Three major wind effects that result around wind-sensitive buildings are:

  1. Effect on environment-changes in wind flows from a new building can affect the surrounding environment. For skyscrapers in cities, the impact of wind on pedestrians, vehicles, fountains, etc., in the vicinity of the proposed structure must be effectively assessed.
  2. Effect on façade– the effect of wind pressures on the building’s façade cladding must be assessed. By assessing the design loads on cladding initial costs and maintenance bills can be minimized.
  3. Effect on structure-the wind load will affect the lateral load on the structural system of the building.

In addition to gravity loads, the structure of tall buildings is to resist lateral loads resulting from wind, earthquake, etc. Wind produces three different types of effects on tall buildings:

  1. Static– the static effect is a term of analysis independent of time.
  2. Dynamic– the dynamic response of tall buildings to lateral load, particularly wind, is affected by several factors including structural stiffness, mass, damping, and architectural shape and form. Dynamic analysis is an attempt to take into account how the system responds to the change through the period of time.
  3. Aerodynamic-when the building is very flexible it interacts with the wind load and affects its response.

As you can see, wind produces many different types of effects on a structure. The response of the load depends on the type of structure.  Flexible, slender structures are subjected to wind-induced along and across the direction of the wind and both must be considered.

Wind flow around a building causes forced convection heat transfer from and to the walls and roof, which will result in increased energy consumption.

In order to resist wind, steel columns and beams are clustered in the skyscraper’s core. This allows engineers and architects to create a stiff backbone that has the ability to resist tremendous wind forces. Structural engineers can also reduce the wind effect by choosing and designing efficient structural systems.  They create an inner core of the building to be used as an elevator shaft; this design allows lots of open space on each floor. Wind moves all around buildings and when the air hits the building, with nowhere else to go, it is pushed up down and around the sides. The air forced downwards increases wind speed at street level. There can also be an acceleration of wind around the side of the building if it has completely square corners.

When wind reaches the wall of a building, it gets deflected in all directions. Some of the wind is deflected upwards and around the sides of the building, causing no effect at ground level. As the wind strikes the surface of a building, the flow typically splits as it flows over and around the building. At the windward surface, where the wind first impacts the building, the wind stream splits above and around the sides of the building. The airflow actually accelerates around the corners of the building.

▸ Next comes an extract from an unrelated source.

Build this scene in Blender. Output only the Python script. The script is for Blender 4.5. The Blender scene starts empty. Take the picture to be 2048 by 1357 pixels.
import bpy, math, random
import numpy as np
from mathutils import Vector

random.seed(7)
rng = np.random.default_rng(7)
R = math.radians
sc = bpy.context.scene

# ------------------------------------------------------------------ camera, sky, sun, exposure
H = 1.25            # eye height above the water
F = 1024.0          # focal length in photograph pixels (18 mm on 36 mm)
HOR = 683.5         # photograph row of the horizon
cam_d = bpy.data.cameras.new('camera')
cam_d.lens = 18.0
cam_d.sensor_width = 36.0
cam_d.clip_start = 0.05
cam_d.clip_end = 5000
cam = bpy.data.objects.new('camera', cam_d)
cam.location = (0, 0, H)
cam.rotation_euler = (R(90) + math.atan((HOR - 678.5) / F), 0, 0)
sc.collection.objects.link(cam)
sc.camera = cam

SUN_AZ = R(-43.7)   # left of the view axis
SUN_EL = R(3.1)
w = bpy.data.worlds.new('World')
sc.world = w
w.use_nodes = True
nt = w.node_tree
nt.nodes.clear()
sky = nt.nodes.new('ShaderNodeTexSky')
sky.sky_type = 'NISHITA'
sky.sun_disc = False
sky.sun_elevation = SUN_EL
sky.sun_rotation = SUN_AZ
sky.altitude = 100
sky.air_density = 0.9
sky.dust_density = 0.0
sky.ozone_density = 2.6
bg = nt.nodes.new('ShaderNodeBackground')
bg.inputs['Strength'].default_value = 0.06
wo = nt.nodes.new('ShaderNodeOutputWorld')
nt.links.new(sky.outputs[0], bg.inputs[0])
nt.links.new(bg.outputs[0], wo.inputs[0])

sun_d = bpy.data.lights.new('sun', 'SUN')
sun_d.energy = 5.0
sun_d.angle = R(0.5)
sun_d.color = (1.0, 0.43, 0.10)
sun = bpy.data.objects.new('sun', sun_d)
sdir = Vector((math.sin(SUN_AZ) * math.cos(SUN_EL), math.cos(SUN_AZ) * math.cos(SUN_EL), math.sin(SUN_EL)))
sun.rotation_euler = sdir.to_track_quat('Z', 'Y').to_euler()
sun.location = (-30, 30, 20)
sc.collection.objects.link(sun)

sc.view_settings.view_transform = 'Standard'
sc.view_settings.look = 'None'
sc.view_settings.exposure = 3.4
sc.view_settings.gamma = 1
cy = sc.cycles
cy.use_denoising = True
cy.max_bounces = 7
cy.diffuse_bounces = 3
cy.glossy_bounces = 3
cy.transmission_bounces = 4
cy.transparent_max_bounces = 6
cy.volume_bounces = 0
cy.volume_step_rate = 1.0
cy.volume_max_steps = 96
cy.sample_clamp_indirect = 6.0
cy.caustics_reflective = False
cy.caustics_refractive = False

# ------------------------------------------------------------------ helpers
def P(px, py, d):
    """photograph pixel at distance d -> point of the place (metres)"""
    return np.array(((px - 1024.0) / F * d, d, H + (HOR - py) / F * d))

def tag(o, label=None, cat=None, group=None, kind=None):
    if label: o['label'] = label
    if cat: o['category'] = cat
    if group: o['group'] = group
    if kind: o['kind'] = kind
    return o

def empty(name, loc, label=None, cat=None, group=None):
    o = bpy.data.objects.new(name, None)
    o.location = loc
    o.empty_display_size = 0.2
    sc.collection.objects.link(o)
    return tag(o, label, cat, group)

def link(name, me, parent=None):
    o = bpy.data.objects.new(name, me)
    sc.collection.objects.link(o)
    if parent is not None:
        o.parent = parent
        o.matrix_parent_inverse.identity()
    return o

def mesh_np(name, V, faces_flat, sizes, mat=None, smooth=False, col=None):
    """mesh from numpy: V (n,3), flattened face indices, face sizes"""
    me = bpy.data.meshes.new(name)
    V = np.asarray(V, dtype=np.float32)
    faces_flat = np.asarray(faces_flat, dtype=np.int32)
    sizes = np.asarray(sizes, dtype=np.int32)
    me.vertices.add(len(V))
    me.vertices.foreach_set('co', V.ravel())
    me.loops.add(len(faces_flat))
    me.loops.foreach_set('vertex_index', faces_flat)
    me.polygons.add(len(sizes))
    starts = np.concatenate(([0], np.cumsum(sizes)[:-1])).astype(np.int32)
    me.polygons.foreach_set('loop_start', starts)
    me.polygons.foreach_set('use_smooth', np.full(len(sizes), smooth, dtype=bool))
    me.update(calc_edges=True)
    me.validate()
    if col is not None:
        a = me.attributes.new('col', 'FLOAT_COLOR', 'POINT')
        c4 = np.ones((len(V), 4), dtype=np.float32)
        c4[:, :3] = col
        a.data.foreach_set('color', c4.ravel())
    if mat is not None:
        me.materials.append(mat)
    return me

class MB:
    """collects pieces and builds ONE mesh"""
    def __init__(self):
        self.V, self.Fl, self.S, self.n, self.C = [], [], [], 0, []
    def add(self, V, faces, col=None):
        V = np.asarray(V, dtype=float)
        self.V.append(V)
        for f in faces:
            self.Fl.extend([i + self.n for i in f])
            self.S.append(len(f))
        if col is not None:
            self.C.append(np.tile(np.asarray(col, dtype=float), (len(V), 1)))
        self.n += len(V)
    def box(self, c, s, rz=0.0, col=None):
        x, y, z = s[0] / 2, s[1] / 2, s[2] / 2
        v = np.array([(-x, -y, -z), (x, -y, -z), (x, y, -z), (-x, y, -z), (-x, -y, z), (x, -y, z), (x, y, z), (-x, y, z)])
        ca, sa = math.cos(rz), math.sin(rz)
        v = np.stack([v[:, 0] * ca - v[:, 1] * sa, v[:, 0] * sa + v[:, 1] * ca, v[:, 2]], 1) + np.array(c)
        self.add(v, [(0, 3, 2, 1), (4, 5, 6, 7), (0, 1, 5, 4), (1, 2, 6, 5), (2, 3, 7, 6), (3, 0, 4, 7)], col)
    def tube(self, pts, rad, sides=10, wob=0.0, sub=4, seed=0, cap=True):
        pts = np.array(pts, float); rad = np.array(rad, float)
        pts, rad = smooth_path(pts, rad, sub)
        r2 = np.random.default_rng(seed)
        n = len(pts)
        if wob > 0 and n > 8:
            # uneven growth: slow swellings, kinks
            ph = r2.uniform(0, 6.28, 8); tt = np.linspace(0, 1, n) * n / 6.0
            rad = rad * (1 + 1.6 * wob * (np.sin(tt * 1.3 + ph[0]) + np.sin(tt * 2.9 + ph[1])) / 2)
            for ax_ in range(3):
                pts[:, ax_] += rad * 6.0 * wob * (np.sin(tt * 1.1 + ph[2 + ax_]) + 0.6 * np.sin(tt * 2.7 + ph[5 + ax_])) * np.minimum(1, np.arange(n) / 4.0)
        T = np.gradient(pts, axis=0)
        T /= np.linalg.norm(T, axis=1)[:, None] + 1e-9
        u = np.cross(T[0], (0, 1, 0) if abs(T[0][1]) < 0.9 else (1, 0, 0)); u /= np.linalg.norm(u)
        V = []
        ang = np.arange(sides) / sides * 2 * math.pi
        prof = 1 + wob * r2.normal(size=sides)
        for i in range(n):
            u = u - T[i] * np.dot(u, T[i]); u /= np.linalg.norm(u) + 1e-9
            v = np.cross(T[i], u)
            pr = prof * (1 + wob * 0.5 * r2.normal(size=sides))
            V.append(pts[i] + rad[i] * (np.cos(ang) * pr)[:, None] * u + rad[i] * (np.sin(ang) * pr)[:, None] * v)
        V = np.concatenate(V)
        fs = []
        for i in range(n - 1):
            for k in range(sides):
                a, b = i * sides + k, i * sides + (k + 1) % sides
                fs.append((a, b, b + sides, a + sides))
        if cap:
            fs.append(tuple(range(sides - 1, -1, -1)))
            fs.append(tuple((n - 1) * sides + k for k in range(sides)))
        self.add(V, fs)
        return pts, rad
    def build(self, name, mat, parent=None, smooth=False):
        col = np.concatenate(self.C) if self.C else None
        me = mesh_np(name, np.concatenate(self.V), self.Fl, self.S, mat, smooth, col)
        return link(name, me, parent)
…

When wind hits the wall of a building directly (at a 90-degree angle) none of it bounces back because air behaves like a continuous fluid. It cannot rebound and flow back through itself without interacting with the fluid behind it, so the air will be displaced sideways. There will be a higher pressure in front of the wall. Most buildings can be engineered to withstand hurricane-force winds up to 170 mph.

Most of us have heard of or experienced a tall building swaying in the wind. This occurs because the height of the skyscraper makes them more susceptible to movement. As the strong wind moves around the building, the areas of less pressure on the skyscraper create suction forces that pull at the building and actually cause it to sway.

Another major challenge of wind-induced movement in a building is the human response. People are remarkably sensitive to vibrations and the perception of movement. Even low-level stress or strain-induced vibrations can cause us uneasiness.

As we move into the month of March, take notice of wind patterns in your area and how they affect your home and/or neighborhood. Take precautions to tie down any loose items that you may have outdoors. Remember the force of the wind can be fierce and damaging.